- _TASK TO COMPLETE_: Copy out all of the material, matching it word for word.

☆ ☆ ☆ ☆ ☆ ☆ ☆

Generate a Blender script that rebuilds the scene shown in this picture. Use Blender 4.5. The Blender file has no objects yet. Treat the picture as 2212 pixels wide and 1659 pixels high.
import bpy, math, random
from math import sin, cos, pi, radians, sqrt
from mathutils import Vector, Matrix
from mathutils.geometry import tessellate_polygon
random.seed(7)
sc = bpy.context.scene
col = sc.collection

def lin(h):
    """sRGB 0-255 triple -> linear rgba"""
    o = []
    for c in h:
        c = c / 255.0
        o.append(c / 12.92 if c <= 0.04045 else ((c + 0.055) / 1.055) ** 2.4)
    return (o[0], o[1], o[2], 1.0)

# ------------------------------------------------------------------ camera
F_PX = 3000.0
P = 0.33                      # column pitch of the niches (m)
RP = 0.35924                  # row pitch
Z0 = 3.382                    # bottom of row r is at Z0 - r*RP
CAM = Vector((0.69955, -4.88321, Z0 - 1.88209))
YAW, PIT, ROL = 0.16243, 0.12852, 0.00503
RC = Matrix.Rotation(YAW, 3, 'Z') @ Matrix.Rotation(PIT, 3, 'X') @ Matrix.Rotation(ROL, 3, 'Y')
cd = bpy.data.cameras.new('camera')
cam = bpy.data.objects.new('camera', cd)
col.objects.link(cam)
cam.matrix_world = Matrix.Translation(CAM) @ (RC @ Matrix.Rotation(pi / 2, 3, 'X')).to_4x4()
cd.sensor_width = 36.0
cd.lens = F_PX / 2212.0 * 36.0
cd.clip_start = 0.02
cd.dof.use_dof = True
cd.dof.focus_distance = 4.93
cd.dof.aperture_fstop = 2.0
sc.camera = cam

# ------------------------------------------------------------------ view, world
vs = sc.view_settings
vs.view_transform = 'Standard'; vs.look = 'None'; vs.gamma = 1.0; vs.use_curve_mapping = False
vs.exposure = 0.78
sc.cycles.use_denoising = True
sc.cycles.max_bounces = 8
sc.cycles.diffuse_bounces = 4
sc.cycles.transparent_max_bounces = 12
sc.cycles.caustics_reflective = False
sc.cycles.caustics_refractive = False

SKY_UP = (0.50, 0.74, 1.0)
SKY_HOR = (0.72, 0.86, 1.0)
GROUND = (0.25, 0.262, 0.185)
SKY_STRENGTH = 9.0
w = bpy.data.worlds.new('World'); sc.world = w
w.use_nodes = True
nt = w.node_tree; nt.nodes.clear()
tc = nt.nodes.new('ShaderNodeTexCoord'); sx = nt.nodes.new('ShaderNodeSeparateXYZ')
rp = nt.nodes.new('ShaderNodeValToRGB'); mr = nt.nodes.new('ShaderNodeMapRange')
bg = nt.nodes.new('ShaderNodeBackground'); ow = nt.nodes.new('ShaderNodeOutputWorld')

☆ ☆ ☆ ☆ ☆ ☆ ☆

- _EXERCISE RESPONSE_:
Generate a Blender script that rebuilds the scene shown in this picture. Use Blender 4.5. The Blender file has no objects yet. Treat the picture as 2212 pixels wide and 1659 pixels high.
import bpy, math, random
from math import sin, cos, pi, radians, sqrt
from mathutils import Vector, Matrix
from mathutils.geometry import tessellate_polygon
random.seed(7)
sc = bpy.context.scene
col = sc.collection

def lin(h):
    """sRGB 0-255 triple -> linear rgba"""
    o = []
    for c in h:
        c = c / 255.0
        o.append(c / 12.92 if c <= 0.04045 else ((c + 0.055) / 1.055) ** 2.4)
    return (o[0], o[1], o[2], 1.0)

# ------------------------------------------------------------------ camera
F_PX = 3000.0
P = 0.33                      # column pitch of the niches (m)
RP = 0.35924                  # row pitch
Z0 = 3.382                    # bottom of row r is at Z0 - r*RP
CAM = Vector((0.69955, -4.88321, Z0 - 1.88209))
YAW, PIT, ROL = 0.16243, 0.12852, 0.00503
RC = Matrix.Rotation(YAW, 3, 'Z') @ Matrix.Rotation(PIT, 3, 'X') @ Matrix.Rotation(ROL, 3, 'Y')
cd = bpy.data.cameras.new('camera')
cam = bpy.data.objects.new('camera', cd)
col.objects.link(cam)
cam.matrix_world = Matrix.Translation(CAM) @ (RC @ Matrix.Rotation(pi / 2, 3, 'X')).to_4x4()
cd.sensor_width = 36.0
cd.lens = F_PX / 2212.0 * 36.0
cd.clip_start = 0.02
cd.dof.use_dof = True
cd.dof.focus_distance = 4.93
cd.dof.aperture_fstop = 2.0
sc.camera = cam

# ------------------------------------------------------------------ view, world
vs = sc.view_settings
vs.view_transform = 'Standard'; vs.look = 'None'; vs.gamma = 1.0; vs.use_curve_mapping = False
vs.exposure = 0.78
sc.cycles.use_denoising = True
sc.cycles.max_bounces = 8
sc.cycles.diffuse_bounces = 4
sc.cycles.transparent_max_bounces = 12
sc.cycles.caustics_reflective = False
sc.cycles.caustics_refractive = False

SKY_UP = (0.50, 0.74, 1.0)
SKY_HOR = (0.72, 0.86, 1.0)
GROUND = (0.25, 0.262, 0.185)
SKY_STRENGTH = 9.0
w = bpy.data.worlds.new('World'); sc.world = w
w.use_nodes = True
nt = w.node_tree; nt.nodes.clear()
tc = nt.nodes.new('ShaderNodeTexCoord'); sx = nt.nodes.new('ShaderNodeSeparateXYZ')
rp = nt.nodes.new('ShaderNodeValToRGB'); mr = nt.nodes.new('ShaderNodeMapRange')
bg = nt.nodes.new('ShaderNodeBackground'); ow = nt.nodes.new('ShaderNodeOutputWorld')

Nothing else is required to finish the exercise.